Ne peut-on voir dans le pont médiéval, rafistolé mais solide, l’image du lien conjugal ?
Le trio de la berge
Une servante (reconnaissable à l’absence de coiffe) désigne à sa jeune maîtresse assise au bord du chemin un galant muni d’une mandoline qui se profile sous une arcade.
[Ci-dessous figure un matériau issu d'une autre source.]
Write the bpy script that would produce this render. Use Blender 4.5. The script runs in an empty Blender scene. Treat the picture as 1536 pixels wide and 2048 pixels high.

Laquelle arcade permet de minimiser le pont antique, dont les autres piles d’ailleurs sont camouflées par le feuillage.
Ne peut-on voir dans la petite arcade remplaçant l’ arche romaine , l’image de la vertu moins austère des italiennes d’aujourd’hui ?
Narni, les ponts médiéval et romain
Turner, 1819, carnet de voyage Ancône-Rome, dessin 123, Tate Gallery, Londres
En comparant la lithographie de Deroy avec un croquis de Turner réalisé trente ans plus tôt, on constate que, contrairement aux apparences, Deroy n’a rien inventé : les deux arches rafistolées et l’arcade de la rive gauche existaient bel et bien en 1819. C’est seulement le point de vue choisi, masquant le pont romain derrière l’autre, qui convoque Boccace à la place de Ciceron.
Cent cinquante ans après, voici l’état des deux ponts de Narni et le défi difficile qui attend un Deroy d’aujourd’hui…
Concluons que le point de vue rarissime des deux ponts vus par l’arrière a bien peu de chances d’être traité à nouveau.Et que les artistes respectent plus volontiers les règles de la jungle que celles de la salle de classe : le plus jeune et le plus petit devant.